** begin **

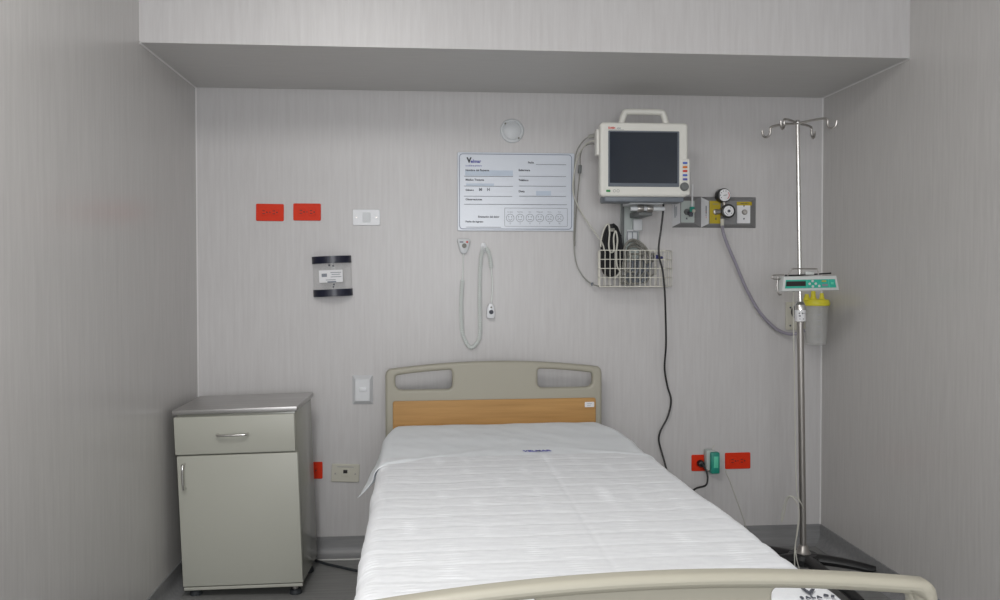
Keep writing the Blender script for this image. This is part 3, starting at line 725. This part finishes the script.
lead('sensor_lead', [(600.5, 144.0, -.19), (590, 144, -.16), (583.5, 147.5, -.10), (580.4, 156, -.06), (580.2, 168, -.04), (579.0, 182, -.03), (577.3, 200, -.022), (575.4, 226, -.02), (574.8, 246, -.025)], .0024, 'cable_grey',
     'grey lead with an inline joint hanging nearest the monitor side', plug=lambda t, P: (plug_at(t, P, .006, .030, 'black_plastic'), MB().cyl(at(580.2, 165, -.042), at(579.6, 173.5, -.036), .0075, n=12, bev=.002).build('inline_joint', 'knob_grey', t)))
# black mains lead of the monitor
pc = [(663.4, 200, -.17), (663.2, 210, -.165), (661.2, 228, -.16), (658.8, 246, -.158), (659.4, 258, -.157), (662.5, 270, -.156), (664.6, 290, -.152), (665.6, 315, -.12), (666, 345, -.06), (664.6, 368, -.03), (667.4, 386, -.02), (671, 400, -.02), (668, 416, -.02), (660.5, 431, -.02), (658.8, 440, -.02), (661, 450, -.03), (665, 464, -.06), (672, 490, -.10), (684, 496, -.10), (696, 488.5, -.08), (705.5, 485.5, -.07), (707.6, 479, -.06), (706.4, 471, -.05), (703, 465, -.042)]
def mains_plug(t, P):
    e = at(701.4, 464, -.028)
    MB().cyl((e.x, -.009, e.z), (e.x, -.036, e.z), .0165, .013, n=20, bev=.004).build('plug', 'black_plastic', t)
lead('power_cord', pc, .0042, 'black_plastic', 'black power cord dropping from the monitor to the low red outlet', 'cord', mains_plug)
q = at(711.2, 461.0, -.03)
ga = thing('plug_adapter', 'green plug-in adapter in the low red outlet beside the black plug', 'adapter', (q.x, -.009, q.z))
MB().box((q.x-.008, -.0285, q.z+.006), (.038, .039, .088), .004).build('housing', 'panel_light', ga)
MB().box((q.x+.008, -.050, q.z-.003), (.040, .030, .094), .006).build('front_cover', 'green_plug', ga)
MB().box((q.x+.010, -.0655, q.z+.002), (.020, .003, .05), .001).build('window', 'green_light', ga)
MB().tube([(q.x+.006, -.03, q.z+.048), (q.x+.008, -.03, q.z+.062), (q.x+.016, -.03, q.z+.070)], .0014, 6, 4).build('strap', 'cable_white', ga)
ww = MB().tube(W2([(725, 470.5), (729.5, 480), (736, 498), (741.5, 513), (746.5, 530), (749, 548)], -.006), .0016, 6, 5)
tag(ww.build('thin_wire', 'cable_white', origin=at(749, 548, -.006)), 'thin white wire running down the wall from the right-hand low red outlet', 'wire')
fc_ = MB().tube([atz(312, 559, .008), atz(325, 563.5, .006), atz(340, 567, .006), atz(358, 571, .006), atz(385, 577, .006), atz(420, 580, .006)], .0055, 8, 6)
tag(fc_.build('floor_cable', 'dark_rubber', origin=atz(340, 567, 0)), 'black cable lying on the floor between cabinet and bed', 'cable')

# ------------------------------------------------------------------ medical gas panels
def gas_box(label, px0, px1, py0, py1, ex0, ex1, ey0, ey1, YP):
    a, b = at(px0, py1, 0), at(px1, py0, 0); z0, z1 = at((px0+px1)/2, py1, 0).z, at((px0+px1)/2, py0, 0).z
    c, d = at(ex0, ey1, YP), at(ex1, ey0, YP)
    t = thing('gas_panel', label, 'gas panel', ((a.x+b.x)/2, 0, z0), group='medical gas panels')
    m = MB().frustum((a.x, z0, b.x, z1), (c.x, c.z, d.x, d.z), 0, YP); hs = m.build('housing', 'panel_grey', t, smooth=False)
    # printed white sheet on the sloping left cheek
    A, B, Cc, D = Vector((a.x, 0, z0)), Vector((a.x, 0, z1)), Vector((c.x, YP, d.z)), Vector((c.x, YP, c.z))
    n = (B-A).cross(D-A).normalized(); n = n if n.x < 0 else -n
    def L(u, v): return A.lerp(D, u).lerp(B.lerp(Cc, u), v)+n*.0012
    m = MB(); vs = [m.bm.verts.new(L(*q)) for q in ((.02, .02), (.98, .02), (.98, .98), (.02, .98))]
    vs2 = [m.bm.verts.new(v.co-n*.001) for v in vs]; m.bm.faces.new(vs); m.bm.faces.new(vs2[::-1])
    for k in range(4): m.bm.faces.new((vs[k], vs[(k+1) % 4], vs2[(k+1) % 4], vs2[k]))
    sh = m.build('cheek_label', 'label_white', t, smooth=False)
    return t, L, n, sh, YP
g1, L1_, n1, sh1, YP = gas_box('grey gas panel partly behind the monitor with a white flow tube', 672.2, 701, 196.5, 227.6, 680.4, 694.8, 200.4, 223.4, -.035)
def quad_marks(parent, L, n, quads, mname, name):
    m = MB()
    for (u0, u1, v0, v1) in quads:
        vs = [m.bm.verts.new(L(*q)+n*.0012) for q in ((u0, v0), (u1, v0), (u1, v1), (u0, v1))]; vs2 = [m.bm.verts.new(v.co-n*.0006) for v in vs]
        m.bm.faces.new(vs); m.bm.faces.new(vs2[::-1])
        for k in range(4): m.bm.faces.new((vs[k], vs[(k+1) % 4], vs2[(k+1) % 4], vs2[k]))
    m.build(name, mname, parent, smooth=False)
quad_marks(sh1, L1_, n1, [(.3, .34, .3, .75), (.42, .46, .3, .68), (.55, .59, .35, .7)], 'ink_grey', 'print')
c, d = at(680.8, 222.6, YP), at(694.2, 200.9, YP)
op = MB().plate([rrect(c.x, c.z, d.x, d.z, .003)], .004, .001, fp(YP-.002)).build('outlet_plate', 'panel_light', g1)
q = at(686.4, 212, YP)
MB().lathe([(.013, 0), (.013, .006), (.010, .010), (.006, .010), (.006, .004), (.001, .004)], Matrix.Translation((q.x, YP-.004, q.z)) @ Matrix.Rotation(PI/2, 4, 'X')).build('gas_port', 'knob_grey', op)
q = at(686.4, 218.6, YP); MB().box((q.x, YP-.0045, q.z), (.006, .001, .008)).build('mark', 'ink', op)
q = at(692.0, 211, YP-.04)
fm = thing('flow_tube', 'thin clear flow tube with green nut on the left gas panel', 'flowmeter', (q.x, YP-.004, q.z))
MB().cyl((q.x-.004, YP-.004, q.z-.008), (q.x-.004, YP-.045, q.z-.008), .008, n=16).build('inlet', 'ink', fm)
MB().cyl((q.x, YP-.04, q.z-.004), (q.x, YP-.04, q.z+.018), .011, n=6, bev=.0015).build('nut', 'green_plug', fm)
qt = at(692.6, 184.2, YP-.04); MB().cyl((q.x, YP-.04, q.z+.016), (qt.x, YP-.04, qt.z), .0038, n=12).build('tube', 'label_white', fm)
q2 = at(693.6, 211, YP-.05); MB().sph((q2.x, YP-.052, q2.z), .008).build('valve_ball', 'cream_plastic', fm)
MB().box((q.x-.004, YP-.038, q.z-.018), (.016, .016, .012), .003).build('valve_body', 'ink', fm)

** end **
** begin **

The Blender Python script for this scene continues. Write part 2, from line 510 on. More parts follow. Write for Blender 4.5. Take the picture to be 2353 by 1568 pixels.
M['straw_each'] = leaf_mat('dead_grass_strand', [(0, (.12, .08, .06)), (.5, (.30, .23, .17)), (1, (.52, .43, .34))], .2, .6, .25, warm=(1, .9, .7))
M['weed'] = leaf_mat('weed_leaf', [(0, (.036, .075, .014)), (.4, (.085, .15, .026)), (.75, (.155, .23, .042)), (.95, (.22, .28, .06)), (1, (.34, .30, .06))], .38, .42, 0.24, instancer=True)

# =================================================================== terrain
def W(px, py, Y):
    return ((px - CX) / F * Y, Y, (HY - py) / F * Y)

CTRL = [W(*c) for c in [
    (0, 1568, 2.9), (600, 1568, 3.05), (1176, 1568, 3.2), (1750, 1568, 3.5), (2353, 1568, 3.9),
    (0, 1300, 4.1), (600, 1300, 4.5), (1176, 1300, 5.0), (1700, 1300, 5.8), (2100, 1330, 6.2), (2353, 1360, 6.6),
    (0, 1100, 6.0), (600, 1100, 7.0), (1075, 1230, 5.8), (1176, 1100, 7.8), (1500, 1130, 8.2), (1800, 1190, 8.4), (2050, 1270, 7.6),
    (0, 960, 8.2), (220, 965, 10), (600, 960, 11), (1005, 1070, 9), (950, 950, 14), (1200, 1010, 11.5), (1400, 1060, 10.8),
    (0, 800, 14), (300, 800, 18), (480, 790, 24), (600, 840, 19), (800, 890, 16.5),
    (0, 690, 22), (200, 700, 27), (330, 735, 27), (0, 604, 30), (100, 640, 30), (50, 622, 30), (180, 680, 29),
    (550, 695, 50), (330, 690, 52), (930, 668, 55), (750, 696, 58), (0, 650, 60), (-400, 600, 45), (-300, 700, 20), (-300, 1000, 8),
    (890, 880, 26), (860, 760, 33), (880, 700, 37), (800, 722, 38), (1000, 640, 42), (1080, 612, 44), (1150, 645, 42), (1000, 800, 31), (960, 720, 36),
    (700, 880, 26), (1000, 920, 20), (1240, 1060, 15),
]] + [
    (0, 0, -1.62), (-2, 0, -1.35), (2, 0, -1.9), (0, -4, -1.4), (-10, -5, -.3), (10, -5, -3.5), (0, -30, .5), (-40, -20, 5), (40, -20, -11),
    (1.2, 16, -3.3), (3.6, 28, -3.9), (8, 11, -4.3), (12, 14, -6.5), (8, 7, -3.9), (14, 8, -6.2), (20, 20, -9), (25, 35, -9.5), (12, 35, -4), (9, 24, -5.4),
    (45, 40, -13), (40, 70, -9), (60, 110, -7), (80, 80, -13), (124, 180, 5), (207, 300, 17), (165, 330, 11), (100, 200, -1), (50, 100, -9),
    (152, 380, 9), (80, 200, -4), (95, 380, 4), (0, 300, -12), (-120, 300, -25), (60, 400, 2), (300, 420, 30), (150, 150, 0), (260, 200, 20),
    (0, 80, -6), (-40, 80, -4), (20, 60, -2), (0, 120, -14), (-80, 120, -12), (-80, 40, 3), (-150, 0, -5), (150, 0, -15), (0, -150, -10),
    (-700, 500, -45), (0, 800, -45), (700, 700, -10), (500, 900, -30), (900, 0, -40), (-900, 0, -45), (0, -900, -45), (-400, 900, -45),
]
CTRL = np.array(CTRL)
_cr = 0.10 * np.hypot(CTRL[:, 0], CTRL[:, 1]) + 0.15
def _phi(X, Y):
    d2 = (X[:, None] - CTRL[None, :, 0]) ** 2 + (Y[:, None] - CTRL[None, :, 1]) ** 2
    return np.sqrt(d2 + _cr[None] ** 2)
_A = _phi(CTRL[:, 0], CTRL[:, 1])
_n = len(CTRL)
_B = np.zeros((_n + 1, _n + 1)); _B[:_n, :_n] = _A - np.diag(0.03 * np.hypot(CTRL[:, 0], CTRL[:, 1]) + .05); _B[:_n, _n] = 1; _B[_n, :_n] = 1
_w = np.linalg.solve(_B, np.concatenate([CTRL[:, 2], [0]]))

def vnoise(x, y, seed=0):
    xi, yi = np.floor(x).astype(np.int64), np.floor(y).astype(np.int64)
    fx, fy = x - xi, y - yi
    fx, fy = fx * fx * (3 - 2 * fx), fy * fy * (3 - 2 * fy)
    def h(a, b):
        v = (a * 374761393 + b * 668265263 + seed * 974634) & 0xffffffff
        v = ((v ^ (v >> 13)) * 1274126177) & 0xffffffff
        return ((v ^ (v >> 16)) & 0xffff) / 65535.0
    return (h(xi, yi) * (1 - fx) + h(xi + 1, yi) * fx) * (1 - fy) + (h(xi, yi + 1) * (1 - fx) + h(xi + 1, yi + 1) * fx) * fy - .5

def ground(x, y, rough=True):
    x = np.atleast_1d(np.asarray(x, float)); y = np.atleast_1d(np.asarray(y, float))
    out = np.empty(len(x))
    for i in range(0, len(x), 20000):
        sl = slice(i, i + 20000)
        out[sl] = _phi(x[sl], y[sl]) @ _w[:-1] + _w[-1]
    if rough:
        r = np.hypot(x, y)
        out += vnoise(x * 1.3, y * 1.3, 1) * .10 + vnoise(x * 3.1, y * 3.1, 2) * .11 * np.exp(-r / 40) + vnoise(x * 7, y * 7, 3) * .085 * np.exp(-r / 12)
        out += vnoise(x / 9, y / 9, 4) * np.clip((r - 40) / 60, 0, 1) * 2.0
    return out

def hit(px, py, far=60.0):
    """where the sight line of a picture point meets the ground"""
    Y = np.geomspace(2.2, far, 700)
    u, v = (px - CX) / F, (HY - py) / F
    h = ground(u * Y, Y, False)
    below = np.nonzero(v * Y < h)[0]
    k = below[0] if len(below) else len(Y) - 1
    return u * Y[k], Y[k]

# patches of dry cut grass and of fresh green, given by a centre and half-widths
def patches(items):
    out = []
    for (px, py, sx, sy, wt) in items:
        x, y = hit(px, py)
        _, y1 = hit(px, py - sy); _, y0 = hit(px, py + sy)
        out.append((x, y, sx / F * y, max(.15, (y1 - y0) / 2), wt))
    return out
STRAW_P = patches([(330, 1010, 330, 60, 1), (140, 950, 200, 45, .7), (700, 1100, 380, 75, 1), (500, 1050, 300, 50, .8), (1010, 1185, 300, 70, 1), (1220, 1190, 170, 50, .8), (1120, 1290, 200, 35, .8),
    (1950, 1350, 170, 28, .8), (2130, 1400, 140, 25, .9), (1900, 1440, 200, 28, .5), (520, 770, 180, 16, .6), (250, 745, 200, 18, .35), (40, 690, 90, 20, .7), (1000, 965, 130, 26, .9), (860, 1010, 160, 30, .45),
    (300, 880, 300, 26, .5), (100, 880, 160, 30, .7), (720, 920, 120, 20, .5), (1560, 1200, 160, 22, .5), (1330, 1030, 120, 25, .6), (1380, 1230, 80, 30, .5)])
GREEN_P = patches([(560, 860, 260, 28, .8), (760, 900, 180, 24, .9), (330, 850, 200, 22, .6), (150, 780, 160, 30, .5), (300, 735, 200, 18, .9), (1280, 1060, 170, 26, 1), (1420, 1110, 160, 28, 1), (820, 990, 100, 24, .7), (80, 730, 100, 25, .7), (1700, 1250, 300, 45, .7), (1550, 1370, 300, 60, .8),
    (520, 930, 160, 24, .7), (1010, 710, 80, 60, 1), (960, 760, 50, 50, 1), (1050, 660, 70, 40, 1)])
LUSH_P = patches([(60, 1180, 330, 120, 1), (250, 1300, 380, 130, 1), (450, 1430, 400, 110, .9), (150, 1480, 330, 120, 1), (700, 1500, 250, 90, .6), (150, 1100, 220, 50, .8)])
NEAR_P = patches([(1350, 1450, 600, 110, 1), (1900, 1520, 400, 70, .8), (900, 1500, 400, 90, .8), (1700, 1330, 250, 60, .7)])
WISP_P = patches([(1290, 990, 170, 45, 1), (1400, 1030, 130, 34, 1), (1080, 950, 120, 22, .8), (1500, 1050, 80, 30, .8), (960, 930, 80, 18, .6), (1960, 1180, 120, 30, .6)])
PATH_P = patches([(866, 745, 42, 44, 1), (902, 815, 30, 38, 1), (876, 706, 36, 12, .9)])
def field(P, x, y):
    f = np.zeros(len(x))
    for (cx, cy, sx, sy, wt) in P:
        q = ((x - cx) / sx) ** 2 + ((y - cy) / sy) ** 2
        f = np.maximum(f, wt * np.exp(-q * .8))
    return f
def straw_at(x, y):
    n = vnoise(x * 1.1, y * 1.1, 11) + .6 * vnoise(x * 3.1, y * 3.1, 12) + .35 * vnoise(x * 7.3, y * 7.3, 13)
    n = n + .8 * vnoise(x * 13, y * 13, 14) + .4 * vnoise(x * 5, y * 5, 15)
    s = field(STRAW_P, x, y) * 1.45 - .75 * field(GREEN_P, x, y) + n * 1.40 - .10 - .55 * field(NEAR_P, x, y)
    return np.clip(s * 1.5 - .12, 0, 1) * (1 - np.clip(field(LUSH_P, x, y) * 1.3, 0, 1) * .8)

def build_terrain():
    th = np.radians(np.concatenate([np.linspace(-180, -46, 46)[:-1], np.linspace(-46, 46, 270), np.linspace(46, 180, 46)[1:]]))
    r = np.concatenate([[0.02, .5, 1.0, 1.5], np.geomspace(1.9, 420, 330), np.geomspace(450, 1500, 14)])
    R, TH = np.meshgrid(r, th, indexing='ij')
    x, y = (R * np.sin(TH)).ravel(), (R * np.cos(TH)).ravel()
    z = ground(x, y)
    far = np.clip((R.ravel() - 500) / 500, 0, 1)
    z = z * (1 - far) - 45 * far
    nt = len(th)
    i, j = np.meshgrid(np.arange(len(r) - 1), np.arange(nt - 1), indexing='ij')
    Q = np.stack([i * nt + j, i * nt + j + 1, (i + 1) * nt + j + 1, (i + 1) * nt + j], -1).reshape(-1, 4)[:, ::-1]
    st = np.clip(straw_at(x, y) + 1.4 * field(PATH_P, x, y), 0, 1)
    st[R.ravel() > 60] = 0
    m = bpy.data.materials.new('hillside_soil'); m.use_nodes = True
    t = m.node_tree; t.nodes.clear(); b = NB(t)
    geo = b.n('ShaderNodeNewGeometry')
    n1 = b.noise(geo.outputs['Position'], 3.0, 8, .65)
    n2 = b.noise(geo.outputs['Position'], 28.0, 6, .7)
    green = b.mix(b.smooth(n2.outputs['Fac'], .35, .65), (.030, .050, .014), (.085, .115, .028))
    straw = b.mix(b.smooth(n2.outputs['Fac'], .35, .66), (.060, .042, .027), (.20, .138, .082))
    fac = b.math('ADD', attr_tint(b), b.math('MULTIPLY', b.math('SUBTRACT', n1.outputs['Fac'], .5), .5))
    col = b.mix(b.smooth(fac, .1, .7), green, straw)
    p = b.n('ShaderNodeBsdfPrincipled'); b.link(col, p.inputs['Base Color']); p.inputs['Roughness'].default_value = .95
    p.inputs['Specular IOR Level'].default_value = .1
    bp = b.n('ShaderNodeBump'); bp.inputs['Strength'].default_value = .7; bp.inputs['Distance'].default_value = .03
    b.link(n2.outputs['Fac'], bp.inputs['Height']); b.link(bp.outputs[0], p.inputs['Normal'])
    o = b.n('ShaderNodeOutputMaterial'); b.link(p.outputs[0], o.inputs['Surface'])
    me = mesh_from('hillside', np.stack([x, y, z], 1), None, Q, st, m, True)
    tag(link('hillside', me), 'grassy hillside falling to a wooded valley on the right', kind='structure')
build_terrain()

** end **

[Description of the task] From the records above, print exactly the lines that run from the line with "The Blender Python" to the line with "return ((px - CX)", inclusive.

[Response]
The Blender Python script for this scene continues. Write part 2, from line 510 on. More parts follow. Write for Blender 4.5. Take the picture to be 2353 by 1568 pixels.
M['straw_each'] = leaf_mat('dead_grass_strand', [(0, (.12, .08, .06)), (.5, (.30, .23, .17)), (1, (.52, .43, .34))], .2, .6, .25, warm=(1, .9, .7))
M['weed'] = leaf_mat('weed_leaf', [(0, (.036, .075, .014)), (.4, (.085, .15, .026)), (.75, (.155, .23, .042)), (.95, (.22, .28, .06)), (1, (.34, .30, .06))], .38, .42, 0.24, instancer=True)

# =================================================================== terrain
def W(px, py, Y):
    return ((px - CX) / F * Y, Y, (HY - py) / F * Y)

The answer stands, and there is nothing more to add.